Raphinha of Leeds United. Picture: George Wood/Getty Images

What brought it all up was that Brazilians Raphinha, Alisson and Fabinho, plus Roberto Firmino (injured anyway), Ederson, Gabriel Jesus, Thiago Silva, Fred and Francisco Sierralta were banned for five days because their clubs refused to allow them to play international football in countries on the Government’s red list. Paraguay had earlier relented to allow Miguel Almiron to play for Newcastle United, and as Bielsa spoke, it was revealed Mexico would let Wolverhampton Wanderers use Raul Jimenez.

Unless the rumoured scrapping of the “traffic light” system happens first, the issue will arise again in October and November as South American countries try to cram in World Cup qualifiers postponed last season to duck these issues. Meanwhile, FIFA is suggesting doubling the number of international tournaments.

Bielsa was light on short-term solutions but had plenty to say about the big picture, ideas some of those on the BBC documentary which this week began to look at the Premier League’s money-grab would hate.

“The principal problem is there are more games. What we have to do, clearly, is play less,” he explained, leaving a nail with a very sore head. “Those who are paid to participate should earn less so we can play less.

Leeds United manager Marcelo Bielsa. Picture: Richard Sellers/PA Wire.

“Apart from that the grave problem in football is that every time (disputes like this happen) there are fewer players (available) for the league so we have to invest in the foundations.

“My position is to pause football inflation, the cost of (transfer) fees and how much players cost (in wages), to play less so the game can be better, reducing the cost to go to stadia and to invest a lot in the foundations (academy and grassroots football) so there can be a lot of good players.

“If a club has 40 players, 20 don’t enrich the competition by participating, so to improve the competition (by having them play for other clubs) improves the players.”

If it sounds pie-in-the-sky, he pointed out: “a lot of these things German football is putting into practice.” Bielsa then referenced the “blackout” rule that live football cannot be shown between 2.45pm and 5.15pm to protect lower-league attendances.

“That measure is against the business,” he said, no doubt bringing a smile to some Premier League chairmen, only to rub it off by adding: “I think that is a magnificent measure.”

Had Raphinha gone to South America for September, October and November’s internationals then quarantined for 10 days on each return, his employers would barely see him but the former Argentina and Chile coach is not one-eyed about it.

“When I worked for the national teams we would play one game in every international break, then we started playing two and now three,” he pointed out. “The least the owners of the players (clubs) and the managers of every nation can hope for is that regulations are met. Imagine a coach receives a player after he has flown 20 hours and he has to play Thursday, Sunday and then Thursday again – it’s impossible to do anything other than decide who plays. It makes the games worse.

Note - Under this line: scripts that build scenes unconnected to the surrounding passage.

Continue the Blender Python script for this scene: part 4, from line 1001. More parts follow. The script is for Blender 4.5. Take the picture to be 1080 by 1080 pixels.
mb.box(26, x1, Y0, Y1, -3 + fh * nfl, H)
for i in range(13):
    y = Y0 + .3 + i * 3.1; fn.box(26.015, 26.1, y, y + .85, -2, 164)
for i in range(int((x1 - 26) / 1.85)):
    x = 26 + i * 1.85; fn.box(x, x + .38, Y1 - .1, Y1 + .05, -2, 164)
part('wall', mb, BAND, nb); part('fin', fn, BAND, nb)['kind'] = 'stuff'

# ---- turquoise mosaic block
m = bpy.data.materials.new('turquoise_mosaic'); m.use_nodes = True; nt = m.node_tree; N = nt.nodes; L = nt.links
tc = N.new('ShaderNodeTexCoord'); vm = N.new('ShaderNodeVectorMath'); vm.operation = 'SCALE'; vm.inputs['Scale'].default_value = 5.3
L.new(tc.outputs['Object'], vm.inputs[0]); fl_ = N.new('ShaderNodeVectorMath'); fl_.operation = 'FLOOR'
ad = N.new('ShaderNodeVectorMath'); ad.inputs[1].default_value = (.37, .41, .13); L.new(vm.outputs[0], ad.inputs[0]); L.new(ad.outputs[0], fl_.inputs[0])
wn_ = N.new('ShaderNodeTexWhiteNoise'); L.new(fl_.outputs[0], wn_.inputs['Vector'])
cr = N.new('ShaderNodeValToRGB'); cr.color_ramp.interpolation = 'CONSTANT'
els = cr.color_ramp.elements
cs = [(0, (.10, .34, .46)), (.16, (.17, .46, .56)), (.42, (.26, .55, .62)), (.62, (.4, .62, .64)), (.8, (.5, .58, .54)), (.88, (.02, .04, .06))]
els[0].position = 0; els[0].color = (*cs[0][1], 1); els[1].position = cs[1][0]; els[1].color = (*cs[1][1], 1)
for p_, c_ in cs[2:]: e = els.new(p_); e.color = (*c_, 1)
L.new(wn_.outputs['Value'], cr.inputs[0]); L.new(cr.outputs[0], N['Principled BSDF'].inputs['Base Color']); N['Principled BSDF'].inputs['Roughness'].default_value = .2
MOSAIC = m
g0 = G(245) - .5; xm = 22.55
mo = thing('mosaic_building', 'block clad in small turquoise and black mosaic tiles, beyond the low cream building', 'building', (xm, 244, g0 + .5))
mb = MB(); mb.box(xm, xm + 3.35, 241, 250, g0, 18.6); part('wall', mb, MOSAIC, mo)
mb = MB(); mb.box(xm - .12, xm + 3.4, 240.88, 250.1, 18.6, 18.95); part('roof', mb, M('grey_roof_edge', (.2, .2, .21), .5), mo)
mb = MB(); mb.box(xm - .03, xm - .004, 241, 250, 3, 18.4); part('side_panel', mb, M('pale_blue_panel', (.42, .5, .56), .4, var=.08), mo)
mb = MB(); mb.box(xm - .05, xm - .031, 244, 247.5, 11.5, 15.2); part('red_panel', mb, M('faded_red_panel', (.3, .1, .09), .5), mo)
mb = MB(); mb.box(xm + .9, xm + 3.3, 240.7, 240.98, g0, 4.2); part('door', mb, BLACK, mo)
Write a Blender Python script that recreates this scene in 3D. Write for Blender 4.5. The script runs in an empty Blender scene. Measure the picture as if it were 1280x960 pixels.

“To ignore the preparation and rest needed is absurd. The accumulation of the games and long hours of flying will end up injuring any player. They are protecting the commercial part of football but the game goes unprotected and football is going to become less attractive.”

First, though, comes the here and now, and working out how a coach who does not go in for much rotation can get the most out of three wingers whenever Raphinha, Jack Harrison and James are all available.

“To begin with they play the same function,” he explained. “They are wide players who can play on the right or the left. They develop the game well out wide which is not easy. Throughout the season it is always necessary to have three or four players for one or two positions. To have added James and kept (Crysencio) Summerville gives us a good panorama of options.”

Inevitably, though, some fall by the wayside, Helder Costa leaving for Valencia on deadline day, initially on loan.

“He should have had more impact on the team,” reflected Bielsa. “He had the resources to make better performances. I feel somewhat responsible.”

Even Wetherby’s answer to Che Guevara believes in survival of the fittest at times, but Bielsa is adamant greed is not good. Football would be wise to listen.